Acostumbrados
a contemplar su discurrir silencioso por las calles de muchas ciudades y
pueblos, olvidamos que no siempre fue así. Fue por la predicación de San
Vicente Ferrer, a principios del siglo XV, cuando los cortejos penitenciales,
que se celebraban en el interior de los templos, salieron a la calle y
comenzara a extenderse dicha costumbre al aire libre por toda España.
Al
llegar el siglo XVII, en tiempos de Felipe IV, las procesiones se hallaban tan
extendidas durante la Semana Santa, que durante el Jueves y Viernes Santos,
quedaba prohibido todo tránsito de coches, dotando a los actos de un silencioso
y sepulcral esplendor. Las campanas enmudecían, los templos permanecían
abiertos durante toda la noche y el trasiego de personas era constante.
En
las más señaladas, conmemorando la pasión y muerte de Cristo, participaba el
rey, quien con cardenales, nobles, embajadores y demás personajes principales,
cirio en mano todos ellos, desfilaban a los tristes sones emitidos por los
tambores y trompetas de los destacamentos militares que también participaban en
los actos.
Dos
tipos de manifestaciones y multitud de actos se sucedían en estas
conmemoraciones. Los desfiles menos penosos eran los de los penitentes de luz o
alumbrados. Eran estos desfiles vistosos. Como en todo tiempo, como también hoy,
iban unos para lucirse, mas eran otros devotos contritos; eran unos de
alquiler, formando cuadrillas a la orden de un mayordomo, otros por su cuenta,
pero todos cubiertos con vistosos vestidos, guantes y capirotes de dos varas y
cuarta de alto.
Pero
las procesiones más penosas eran las que practicaban los penitentes corporales.
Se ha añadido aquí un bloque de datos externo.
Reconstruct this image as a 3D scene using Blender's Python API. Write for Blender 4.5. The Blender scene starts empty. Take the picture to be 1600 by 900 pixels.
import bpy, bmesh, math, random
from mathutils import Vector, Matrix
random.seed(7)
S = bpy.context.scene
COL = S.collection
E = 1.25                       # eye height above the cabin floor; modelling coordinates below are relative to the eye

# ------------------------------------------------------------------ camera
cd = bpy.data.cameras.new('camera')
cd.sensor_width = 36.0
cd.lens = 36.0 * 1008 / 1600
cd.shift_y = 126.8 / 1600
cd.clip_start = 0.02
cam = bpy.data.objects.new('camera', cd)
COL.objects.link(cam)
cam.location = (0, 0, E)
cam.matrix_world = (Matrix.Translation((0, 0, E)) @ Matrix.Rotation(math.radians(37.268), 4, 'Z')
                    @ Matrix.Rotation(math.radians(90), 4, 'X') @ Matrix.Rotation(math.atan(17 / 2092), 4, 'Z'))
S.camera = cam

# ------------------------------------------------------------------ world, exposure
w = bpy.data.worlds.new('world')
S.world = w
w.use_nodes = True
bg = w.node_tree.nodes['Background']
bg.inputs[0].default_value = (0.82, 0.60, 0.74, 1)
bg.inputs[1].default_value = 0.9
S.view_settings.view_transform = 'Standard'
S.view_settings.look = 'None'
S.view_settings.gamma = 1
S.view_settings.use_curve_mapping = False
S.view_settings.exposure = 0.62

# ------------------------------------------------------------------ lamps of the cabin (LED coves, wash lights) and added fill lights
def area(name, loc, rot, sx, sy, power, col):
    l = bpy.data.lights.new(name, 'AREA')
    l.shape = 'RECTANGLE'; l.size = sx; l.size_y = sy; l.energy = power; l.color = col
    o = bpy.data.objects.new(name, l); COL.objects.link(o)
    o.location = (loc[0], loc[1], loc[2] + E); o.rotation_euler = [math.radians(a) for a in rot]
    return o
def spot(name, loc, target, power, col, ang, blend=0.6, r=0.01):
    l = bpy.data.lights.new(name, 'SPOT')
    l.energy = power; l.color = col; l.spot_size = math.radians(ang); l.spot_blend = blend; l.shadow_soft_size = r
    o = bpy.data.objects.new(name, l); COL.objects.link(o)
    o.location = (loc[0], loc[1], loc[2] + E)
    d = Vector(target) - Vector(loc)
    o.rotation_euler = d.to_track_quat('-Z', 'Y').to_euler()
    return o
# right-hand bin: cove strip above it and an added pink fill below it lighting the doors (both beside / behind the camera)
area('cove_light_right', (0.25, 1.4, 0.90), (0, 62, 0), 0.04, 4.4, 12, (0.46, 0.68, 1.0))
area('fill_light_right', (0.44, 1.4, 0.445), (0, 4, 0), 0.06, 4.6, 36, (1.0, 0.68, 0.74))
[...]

Personajes portando cruces, arrastrando cadenas, rodeadas sus carnes con
cilicios o sus frentes con coronas de espinas, inspiraban la más grande
compasión de quienes los contemplaban arrastrarse ante sus ojos. Con todo, aun
esto resultaba insuficiente para cumplir con la voluntaria penitencia, y los
nazarenos, siempre descalzos, se infligían nuevos tormentos para mortificación
de sus carnes. Algunos se frotaban con
esponjas llenas de alfileres, otros rodeaban sus cuerpos con sogas de esparto,
hasta amoratar sus pieles. Particularmente severas fueron las procesiones
penitenciales del Viernes Santo de 1623. Estaba en Madrid ese año el Príncipe
de Gales, de visita en España con la pretensión de obtener la mano de la
infanta María, hermana menor del rey Felipe, y en su honor, o con intención de
impresionarlo, ordenó el rey que todas las órdenes religiosas esmeraran su celo
en los actos. Se excusaron los carmelitas, pero el resto rivalizaron en ofrecer
el más aterrador espectáculo: si unos llevaban huesos de muertos en las bocas,
otros caminaban con grilletes, y en las manos sujetaban calaveras; si unos golpeaban y herían sus pechos con piedras,
otros se azotaban hasta sangrar. Desconocemos el efecto que tales prácticas
causaron en el príncipe Carlos Estuardo, pero sí que muchos de estos frailes
tardaron semanas en curar sus heridas.
Pero
no era lo contado práctica excepcional. Muchos eran los disciplinantes que por
devoción o más aun por vanidad, se azotaban, complaciéndose en salpicar con su
sangre a los espectadores, que pasmados asistían a los actos. No carecía, en
más casos de los que pudiera creerse, cierta dosis de galantería en los
disciplinantes, que se exhibían de esa guisa ante las damas a las que
pretendían impresionar. Claro que en estos casos la impostura sustituía al
sacrificio, y los azotes eran más teatrales que dolorosos y las cruces que
arrastraban huecas y livianas, exagerando el penitente con sus gestos lo que en
realidad era comedia.
Sin
embargo, estas salpicaduras, no siempre manchaban los ropajes elegidos; a veces
ensuciaban prendas de toscos caballeros a los que ninguna gracia hacía. Según
crónica de la época, el 24 de marzo de 1623, un disciplinante en Nuestra Señora
de Atocha salpicó a un desconocido, que tomándolo a mal, increpó con palabras
duras y soeces al ofensor, lo que motivo que afloraran aceros y hubiera
muertes.
En tiempos de Carlos II, se
promulgó un decreto prohibiendo los flagelantes, pero dado el pueblo a ignorar
la Ley, de poco sirvió hasta que un siglo después, en 1777, una pragmática de
Carlos III los prohibió de modo definitivo.